Horses for courses and the 15mph average cross country speed.

Well now I've always had a bit of a problem with my Tassajara bike. I built it up from a frame bought off eBay, and ended up with a sub 25lb machine. On the first outing I blitzed everything and found it silly fast. My riding buddy at the time ended up being left behind whilst I sped off in a giggle. So the next time out I slowed down to his normal pace and the bike didn't feel right; too frisky and not at all happy. Naturally by then I'd forfotten the huge fun that it was when given its head cross country so blamed the sheer length of the machine. As a result I built up the PACE RC303, a much heavier bike more suited to, well, not going fast and all was well.

Two years down the line, weather here in Surrey hot, trails dry and for a change I took the Tassajara out for a spin. The reason being that I was time constrained and didn't fancy the faffage of getting another rig out. The stretched out riding position felt really wierd and I liked it not one bit. For the first two or three miles I was pondering selling it on eBay, or stripping it down and building a proper bike. But going through Gatton Park and the Reigate Hill climb I suddenly realised that I'd been happily spinning the middle ring all the way up. I've been cycling this hill for over 20 years now, and on most bikes I'm pretty similar both speed and gear wise. So for me to be two gears harder kind of suggests that the bike was the main player.

This kind of thing persisted throughout my ride of 22 miles, which I blitzed in around 90 minutes.

So on my second ride of the weekend which bike did I chose? Yup, the Tass again and again I blitzed around. A tad slower perhaps as on my first ride I was getting rather dramatic tank slappers on some of the gravel descents and didn't feel like replicating them thanks. Even so my trip back from Headley Heath to the Urban Kitchen at Reigate took less than 20 minutes, which isn't so shabby for somebody pretty close to 50 years old now is it? I've no idea how far it is distance wise, but often we amble the ride in around 40 minutes.

Now Dear Reader you are going to make the assumption that I'm going to ditch my other bikes and just keep this one? No, not at all. Whilst it is fun to blitz around at race pace all the time, covering the ground like some kind of mild mannered ballistic missile, it does mean that the ride loses a certain appeal.
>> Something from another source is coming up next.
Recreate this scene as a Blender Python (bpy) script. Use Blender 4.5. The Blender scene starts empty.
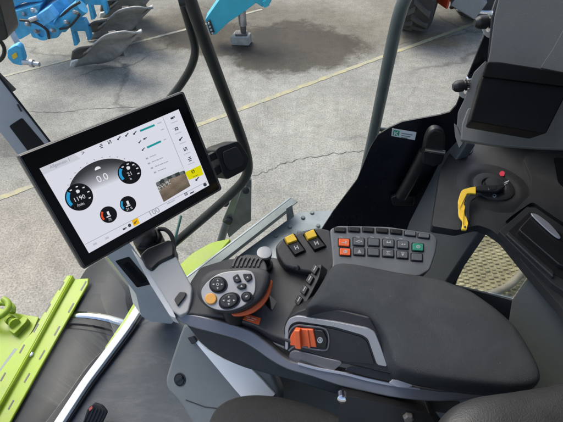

There's no time for chat, cake stops or just looking at things as they pass by. It's all a blur. Also if you've just done ten miles at 80% heart rate max, then you're not about to pull down to 60% max for the next hill climb are you? Nope, you push a little harder and try and maintain the same gearing. On one gravel climb a group of cyclists stopped for me to complete my run, so I pushed to almost 100% effort and then carried on at silly speeds once completed. Whilst it was fun to do the climb at a greater speed than they descended [I could hear them on the brakes all the way down, feet out style] to me that's not what a ride is about. I want to ride at a pace that allows for reflection, to clear my mind of the week's work debris. The shitty meeting, that 100 mile drive in traffic, or the usual refusal of normal business expenses claim. For me a ride at full pelt just leaves all that debris in there for me to deal with when I get home. Where a little amble around, one that involves a bit of a mad rush here and there, seems to apply soothing balm to weekly work and family crap. I get home all chilled, offering to take the kids out to lunch, perhaps crack a beer open, or even start baking cakes. Plus the 100mm stem on the Tassajara makes life interesting when the trail points downwards......

No, it's nice to have a rabid, long stem cross country machine in my little collection, but really it is far too focused a machine for normal life where you ride with mates. Nope, that one I'll leave aside for high days when I need the adrenaline rush from covering ground at silly speeds. But it does show how capable bikes are doesn't it? I mean, here's a 25lb machine with 90mm forks that's faster then anything else I own. Wonder what it'd be like with 900g rigid carbon forks and 2x10 gearing? Now that would be a true single minded device. But then it'd be a money spend, and I may as well just buy one of those £850 Boardman bikes and be done with it.